Sheinbaum has frequently de-emphasized her Jewishness. In her victory speech Sunday night, she emphasized the significance of her becoming Mexico’s first female president, but made no acknowledgement that she will also be the country’s first Jewish president. While she has privately discussed her culturally Jewish upbringing, Sheinbaum rarely makes public mention of it, even as opposition candidate Xóchitl Gálvez took to X, formerly Twitter, last September to wish the Jewish community a happy new year and a “blessed” Yom Kippur.
Not only does Sheinbaum refrain from discussing her Judaism, she actively downplays it, possibly to protect her image and to appeal to the overwhelming majority of Catholic voters. On the campaign trail, she gained attention for wearing a Catholic rosary necklace and skirts decorated with an image of the Virgin Guadalupe.
I cannot speak to Sheinbaum’s personal experience, but I understand why she might be reluctant to publicly embrace her Jewish heritage. Too often, I’ve found myself excluded or unwelcome in spaces meant to celebrate Hispanic culture, in part because my Mexican-ness has been challenged and invalidated by those who struggle with the concept of dual cultural identities. In my public New York City high school a few years ago, a classmate asked me if I was a “real Mexican” or “the colonizer type of Mexican.”
For those like me, Sheinbaum’s election as a Jewish leader in a nation of nearly 100 million Catholics should be inspiring, an opportunity to display the rich history of Mexican Jewry and the diversity of the Jewish diaspora more broadly. Instead, her tortured cultural balancing act feels all too familiar.
Legitimate political concerns may inform that act. Sheinbaum has been the target of hypernationalist, antisemitic prejudice, including online birther conspiracy theories alleging that she was born in Bulgaria. Former president Vicente Fox has referred to her as a “Bulgarian Jew” and “Jewish and foreign” in separate posts on X.
Sheinbaum has countered such online attacks, however, with nationalist rhetoric of her own. In one since-deleted post on X containing a photo of her birth certificate, she wrote “I’m more Mexican than mole” — referring to the popular Mexican sauce. In another, she declared she is “100% Mexican.” To me, this defensiveness suggests not just pride in being Mexican, but also a deep discomfort with her Jewish background. Perhaps not surprisingly, the Mexican Jewish community in this election mostly indicated support for Gálvez, rather than Sheinbaum, who has never integrated herself with the tightly knit Jewish community of Mexico City.
Sheinbaum’s hesitation around her Judaism feels particularly charged, to me, at a time where Jews across the world are grappling with rising rates of global antisemitism. So many of us have spent recent months feeling in some way alienated from our non-Jewish communities, or, at the very least, grappling with the question of how our Jewish identity fits into our secular lives.

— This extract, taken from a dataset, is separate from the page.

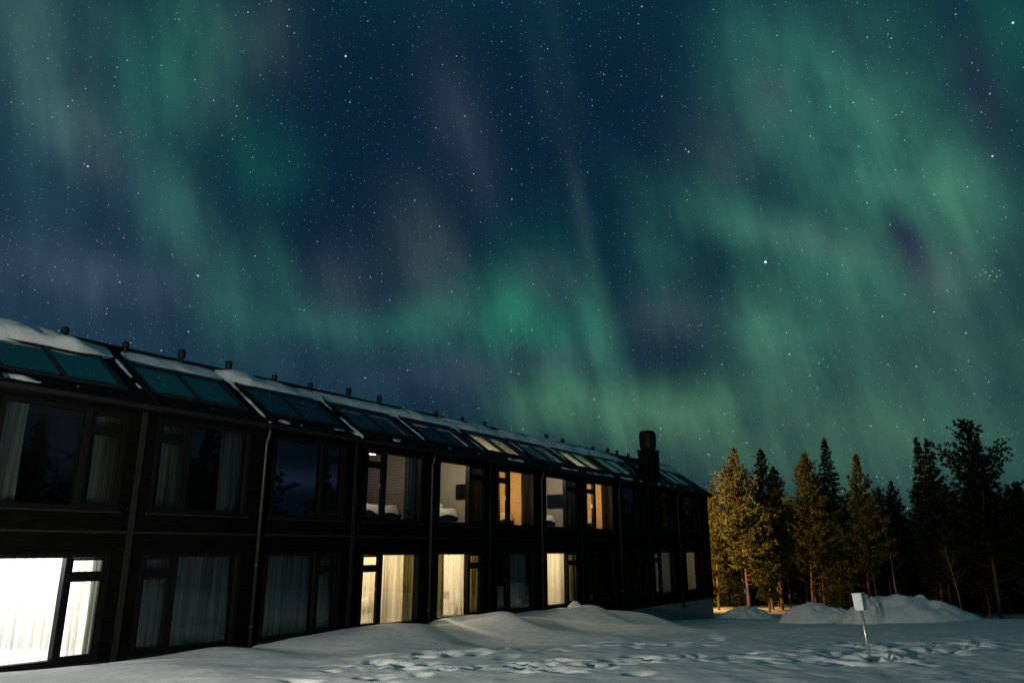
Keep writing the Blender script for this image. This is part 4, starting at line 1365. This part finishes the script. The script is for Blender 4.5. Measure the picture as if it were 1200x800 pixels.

On my own college campus, I watched as my Jewish classmates were deliberately ignored by the campus directors of the Yale Women’s Center after reaching out to discuss how the organization could better represent Jewish women’s voices on campus. I heard terror from my Jewish friends at Cornell University after a student posted anonymous online messages threatening to shoot Jewish students in the kosher dining hall.
The truth is that whether or not Sheinbaum feels strongly connected to Judaism, it will always be connected to her. That’s certainly the sentiment among her critics, some of whom have already racked up millions of views for posts on X that use her Judaism to invalidate her leadership. That’s deeply sobering. But the extent to which her heritage is part of her profile — regardless of her own approach to it — also means that she has a chance to make many of us feel that much more seen by celebrating her Jewishness.
Taking such a step would be deeply meaningful to Mexican society at large. Indigenous, Black and LGTBQ+ Mexicans, among others — all of whom have enriched the nation’s cultural tapestry, yet have been historically marginalized — should feel empowered to see diverse identities celebrated and embraced in the public sphere.
Ultimately, that empowerment will be the key to fostering a truly thriving society. As Sheinbaum prepares to tackle some of Mexico’s most pressing social issues, including a femicide crisis amid a national culture of machismo and stigma surrounding LGBTQ+ rights and abortion in a historically conservative Catholic country, she should strive to showcase the multiple identities and ancestries that comprise Mexican society. She can start by capitalizing on the opportunity right in front of her.